>> START

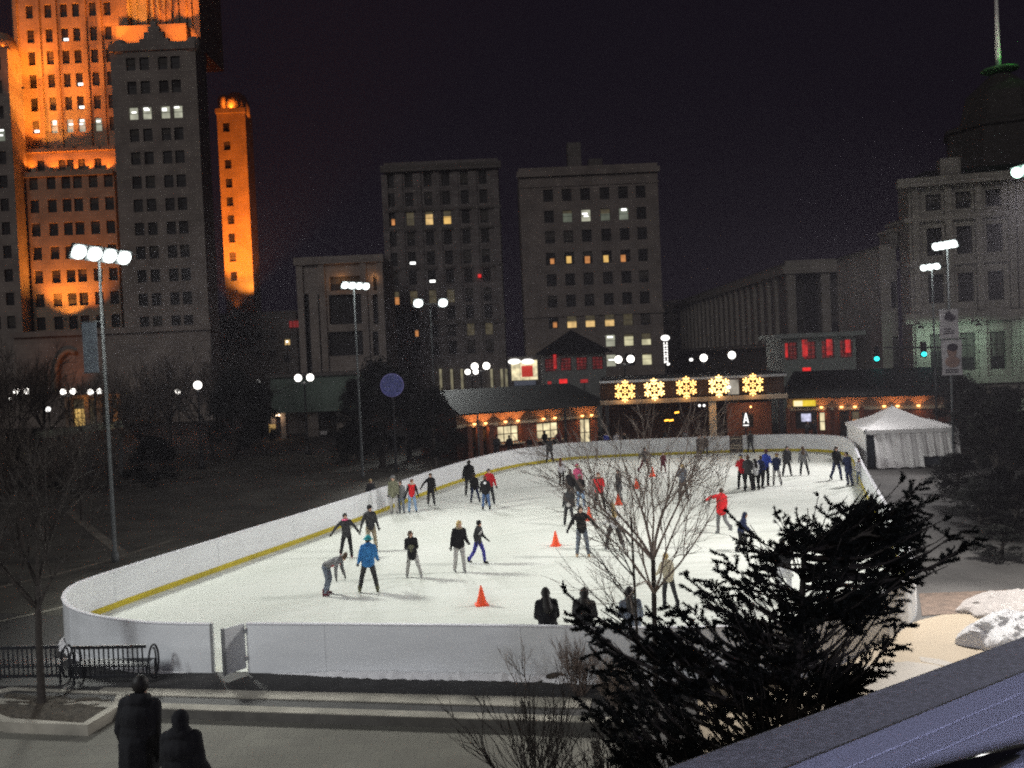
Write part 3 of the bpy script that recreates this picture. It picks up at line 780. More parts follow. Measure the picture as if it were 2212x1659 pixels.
# lower left facade, lit from its base
uplight(142, 690, 144.0, 5200, 14, 1.2, 130, OY); uplight(118, 690, 143.4, 5200, 26, 2.1, 90, OR); uplight(185, 700, 142.8, 3000, 24, 2.6, 90, OR); uplight(57, 690, 145.2, 4200, 40, 1.2, 60, OR)
light('SPOT', 'ledge_beam', PY(150, 800, 137), 160, OR, PY(150, 780, 141), 120, .8, .3, TW)

# ---- the narrow orange slab farther right, another wing beyond
SL = bld('stone_slab_tower', 505, 182, 'narrow orange lit slab tower right of the dark stepped tower', 'building')
F = Front(SL, 182, 478, 540, 236, 0)
F.X1 = PY(545, 560, 182).x; F.X0 = PY(484, 560, 182).x; F.O = V((F.X0, 182, 0))
F.grid([501], [274, 314, 354, 395, 435, 474, 514, 555, 597, 637], 14, 20, 501, 520)
F.build('slab', M['stone_tan'], 5)
c = PY(500, 235, 182)
mb = MB(); mb.lathe([(2.2, -1), (2.2, 2.2), (1.9, 3.0), (1.1, 3.7), (.1, 4.0)], (c.x + .3, 184.5, F.Z1), 14); mb.build('crown_turret', M['stone_tan'], SL, smooth=True)
mb = MB(); mb.lathe([(1.3, -1), (1.3, 1.6), (.9, 2.3), (.1, 2.6)], (F.X1 - .9, 184.0, F.Z1), 12); mb.lathe([(1.3, -1), (1.3, 2.6), (.9, 3.3), (.1, 3.6)], (F.X0 + .9, 184.4, F.Z1), 12); mb.build('corner_turret', M['stone_tan'], SL, smooth=True)
mb = MB(); mb.box(F.X0 - .15, 181.6, F.Z1 - .7, F.X1 + .15, 181.996, F.Z1 + .2); mb.build('parapet', M['stone_tan'], SL)
p = PY(512, 668, 168); light('SPOT', 'ledge_beam', p, 120000, OR, PY(508, 330, 182), 84, .3, .5, SL)
p = PY(538, 640, 178.5); light('SPOT', 'ledge_beam', p, 4200, OY, PY(530, 560, 182), 110, .8, .5, SL)
p = V((c.x - .2, 182.1, F.Z1 + .45)); light('SPOT', 'ledge_beam', p, 1500, OR, p + V((0, 1.6, 1.6)), 165, .8, .3, SL)
mb = MB(); mb.obox(PY(512, 668, 168) - V((0, 0, .4)), (.4, 0, 0), (0, .3, 0), (0, 0, .3)); mb.build('ledge_lamp', M['dark_metal'], SL)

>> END

STATED GOAL -
With the pictures left out, transcribe the material exactly.

FINISHED EXERCISE -
Write part 3 of the bpy script that recreates this picture. It picks up at line 780. More parts follow. Measure the picture as if it were 2212x1659 pixels.
# lower left facade, lit from its base
uplight(142, 690, 144.0, 5200, 14, 1.2, 130, OY); uplight(118, 690, 143.4, 5200, 26, 2.1, 90, OR); uplight(185, 700, 142.8, 3000, 24, 2.6, 90, OR); uplight(57, 690, 145.2, 4200, 40, 1.2, 60, OR)
light('SPOT', 'ledge_beam', PY(150, 800, 137), 160, OR, PY(150, 780, 141), 120, .8, .3, TW)

# ---- the narrow orange slab farther right, another wing beyond
SL = bld('stone_slab_tower', 505, 182, 'narrow orange lit slab tower right of the dark stepped tower', 'building')
F = Front(SL, 182, 478, 540, 236, 0)
F.X1 = PY(545, 560, 182).x; F.X0 = PY(484, 560, 182).x; F.O = V((F.X0, 182, 0))
F.grid([501], [274, 314, 354, 395, 435, 474, 514, 555, 597, 637], 14, 20, 501, 520)
F.build('slab', M['stone_tan'], 5)
c = PY(500, 235, 182)
mb = MB(); mb.lathe([(2.2, -1), (2.2, 2.2), (1.9, 3.0), (1.1, 3.7), (.1, 4.0)], (c.x + .3, 184.5, F.Z1), 14); mb.build('crown_turret', M['stone_tan'], SL, smooth=True)
mb = MB(); mb.lathe([(1.3, -1), (1.3, 1.6), (.9, 2.3), (.1, 2.6)], (F.X1 - .9, 184.0, F.Z1), 12); mb.lathe([(1.3, -1), (1.3, 2.6), (.9, 3.3), (.1, 3.6)], (F.X0 + .9, 184.4, F.Z1), 12); mb.build('corner_turret', M['stone_tan'], SL, smooth=True)
mb = MB(); mb.box(F.X0 - .15, 181.6, F.Z1 - .7, F.X1 + .15, 181.996, F.Z1 + .2); mb.build('parapet', M['stone_tan'], SL)
p = PY(512, 668, 168); light('SPOT', 'ledge_beam', p, 120000, OR, PY(508, 330, 182), 84, .3, .5, SL)
p = PY(538, 640, 178.5); light('SPOT', 'ledge_beam', p, 4200, OY, PY(530, 560, 182), 110, .8, .5, SL)
p = V((c.x - .2, 182.1, F.Z1 + .45)); light('SPOT', 'ledge_beam', p, 1500, OR, p + V((0, 1.6, 1.6)), 165, .8, .3, SL)
mb = MB(); mb.obox(PY(512, 668, 168) - V((0, 0, .4)), (.4, 0, 0), (0, .3, 0), (0, 0, .3)); mb.build('ledge_lamp', M['dark_metal'], SL)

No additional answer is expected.